Les fonctions « administratives »

On trouve un notaires Antoine Dompnier âgé de 50 ans (en fait 47), un sergent royal Antoine Bonnel âgé de 38 ans (en fait 40) et, naturellement, le jeune substitut du secrétaire de la communauté Jean Gilbert Collet âgé de 23 ans (il connaissait exactement son âge !).

On peut ajouter ici la catégorie des soldats bien sûr considérés comme absents. Ils sont au nombre de 9 tous en activité au Régiment de Savoie. Ils ont entre 30 et 37 ans. Trois seraient en service depuis 12 ans et auraient donc été incorporés en 1701 à des âges de 20, 24 et 28 ans. Nous n'avons pas d'informations pour les 6 autres.

Les fonctions « opérationnelles »

Deux « muniers aux molleins de Saint-Jean »

Ces activités concernent les hommes contribuant directement à la vie matérielle des lieux où ils ont émigrés car, pratiquement, seuls les métiers des émigrés sont consignés. On trouve ainsi :

On peut noter l'absence de mention des ecclésiastiques (sans doute exemptés) mais aussi celle des artisans locaux, d'aubergistes ou de cabaretiers.

Les étudiants

Les Rossat : une famille d'intellectuels à Fontcouverte

Le secrétaire mentionne 10 garçons étudiants.
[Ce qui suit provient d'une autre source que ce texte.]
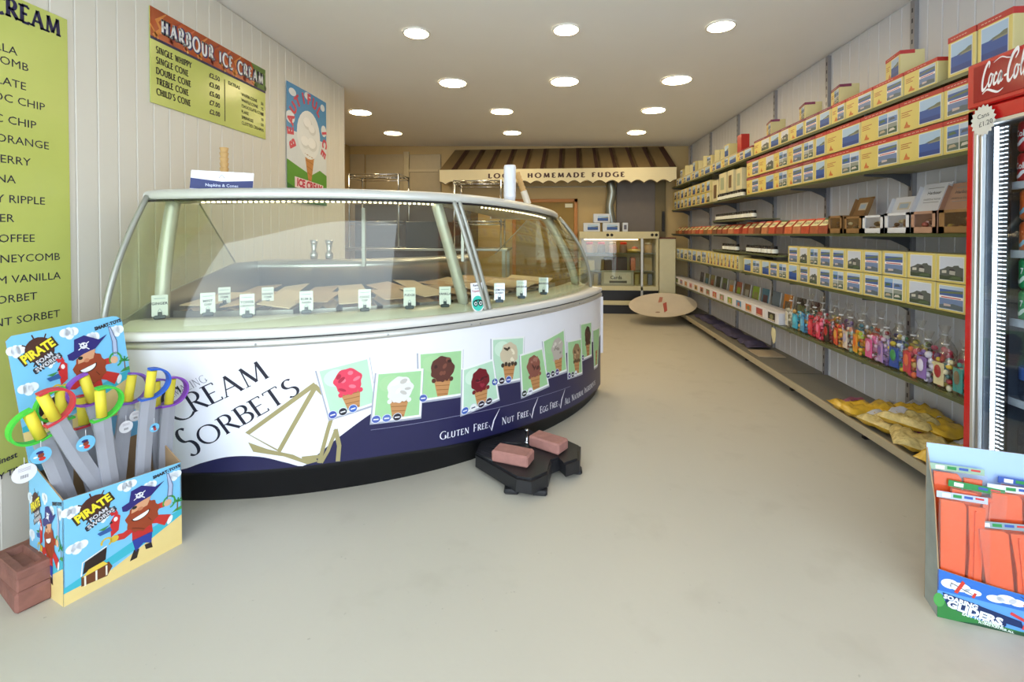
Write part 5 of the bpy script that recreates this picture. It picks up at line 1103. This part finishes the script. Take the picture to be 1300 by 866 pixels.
# ---- worktop with racks behind the display
wt = thing('steel_worktable', (-1.6, 5.75, 0), 'stainless steel work table behind the ice cream display', 'table')
MB().box((-2.9, 5.45, 1.0), (-.55, 6.05, 1.03), m_steel, ch=.004).build('top', wt)
for x in (-2.85, -.6):
    for y in (5.5, 6.0): MB().box((x-.02, y-.02, 0), (x+.02, y+.02, 1.0), m_steel).build('leg', wt)
MB().box((-2.85, 5.48, .3), (-.6, 6.02, .32), m_steel).build('lower_shelf', wt)
m_chr = mat('chrome_wire', '#c4c6c8', .18, metal=1)
def rack(nm, x0, x1, y0, y1, zt, lab, zs):
    t = thing('wire_rack', ((x0+x1)/2, (y0+y1)/2, 1.03), lab, 'rack')
    for x in (x0, x1):
        for y in (y0, y1): MB().tube([(x, y, 1.03), (x, y, zt)], .012, m_chr, 8).build('post', t)
    for z in zs:
        mb = MB()
        for a, b in (((x0, y0), (x1, y0)), ((x0, y1), (x1, y1)), ((x0, y0), (x0, y1)), ((x1, y0), (x1, y1))): mb.tube([(*a, z), (*b, z)], .008, m_chr, 6); mb.tube([(*a, z-.035), (*b, z-.035)], .005, m_chr, 6)
        for i in range(1, 12): x = x0+(x1-x0)*i/12; mb.tube([(x, y0, z), (x, y1, z)], .0035, m_chr, 5)
        mb.build('wire_shelf', t)
    return t
rack('a', -2.5, -1.88, 5.55, 5.95, 1.93, 'chrome wire rack standing behind the left half of the display', (1.35, 1.65, 1.92))
rack('b', -1.20, -.64, 5.55, 5.95, 1.84, 'chrome wire rack behind the paper cup stack', (1.35, 1.60, 1.83))
k_ = MB().box((-1.78, 5.5, 1.031), (-1.3, 5.95, 1.35), mat('dark_appliance', '#4a4844', .3, metal=.3), ch=.01); k_.build('counter_appliance', label='dark boxy appliance on the steel work table behind the display', cat='appliance')
MB().box((-2.80, 6.4, 0), (-1.15, 7.0, 1.62), mat('brown_grey_cabinet', '#5f574a', .5), ch=.01).build('tall_cabinet', label='wide brown-grey cabinet behind the racks and the display', cat='cabinet')
for (x, nm) in ((-1.62, 'left'), (-1.52, 'right')):
    MB().lathe([(.02, 0), (.025, .03), (.012, .05), (.02, .10), (.026, .12)], m_chr, 12, c=(x+.1, 2.86, 1.042)).build('steel_cup', label='small steel scoop cup on the rear rail of the display, %s one' % nm, cat='cup')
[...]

Ils pratiquent tous des études secondaire de la sixième à la classe de philosophie à Saint-Jean-de-Maurienne, sans doute au collège Lambert. Ils appartiennent à 9 familles, l'une d'entre elles donnant 2 étudiants. Ces garçons sont âgés de 10 à 19 ans.

Parmi les garçons de 10 à 20 ans signalés dans la consigne, ils représentent donc la proportion non négligeable de 1,5 %.

Les migrations

Peu d'informations sont données sur les personnes ayant quitté Fontcouverte ou étant venues s'y installer. Une analyse des phénomènes migratoires est alors difficile.

Emigrants

Sur les 672 hommes consignés, 68 sont mentionnés comme n'habitant pas Fontcouverte soit 10 %.

La consigne ne précise, au mieux, que la durée d'absence en 1713. On ne sait pas quelle sera la durée totale d'absence ni s'il s'agit d'une première émigration qui pourrait être suivie d'une ou plusieurs autres.

Les durées d'absence constatées se répartissent ainsi :

Durée connue Moins de 1 an 1 an 2 - 5 ans 6 - 10 ans 11 - 20 ans Indéterminés
Absents 16 21 8 4 7 12
Proportion absents (%) 24 % 30 % 12 % 6 % 10 % 18 %
Absents définitifs 6 6 5 2 5 5

Un quart des absents a quité Fontcouverte depuis moins de 1 an (en fait 6 mois au plus dans la plupart des cas) et guère plus d'un quart depuis 1 an. Il s'agit probablement de séjours souvent courts dont nombre dans le Piémont pour des activités agricoles plus ou moins saisonnières comme les foins. Cependant, certains hommes, un tiers d'entre eux environ, ne reviendront pas.

Les autres absents ont des séjours beaucoup plus longs. Plus de la moitié d'entre eux ne reviendra pas à Fontcouverte comme les trois frères marchands partis en Auvergne depuis 20 ans.

Un soldat mort depuis neuf ans parmi les vivants

La plupart des émigrants partent de façon isolée. Cependant deux fratries (de 3 et 4 frères) et un père et son fils sont partis ensemble.

Les soldats ont naturellement une destinée différente : sur les 9 soldats consignés, 2 seulement reviennent, au moins momentanément à Fontcouverte, ne serait-ce que pour leur mort. A leur sujet, on peut mentionner Jean Baptiste Sibué porté dans la consigne mais, en fait, mort prisonnier en 1704 à Toulon. Les nouvelles n'arrivaient pas vite au secrétaire de Fontcouverte ! Heureusement nous connaissons ce fait par l'attestation du curé de Fontcouverte pour le remariage à Saint-Martin-la-Porte en 1708 de son épouse Claudine Opinel qui connaissait donc bien, comme le curé, son décès.

Immigrants

Trois arrivées sont signalées intervenues de façon récente. Il s'agit de celles de Jean Louis Lamontagne originaire de la région de Paris mais dont on ne connait pas la raison de venue à Fontcouverte et de Georges Belluard originaire de Saint Pancrace, tous deux mariés à Fontcouverte, et de celle de Georges Fay de Saint-Jean-d'Arves, valet chez le notaire Antoine Dompnier.

Le solde migratoire

Il apparaît donc pratiquement orienté vers la seule émigration.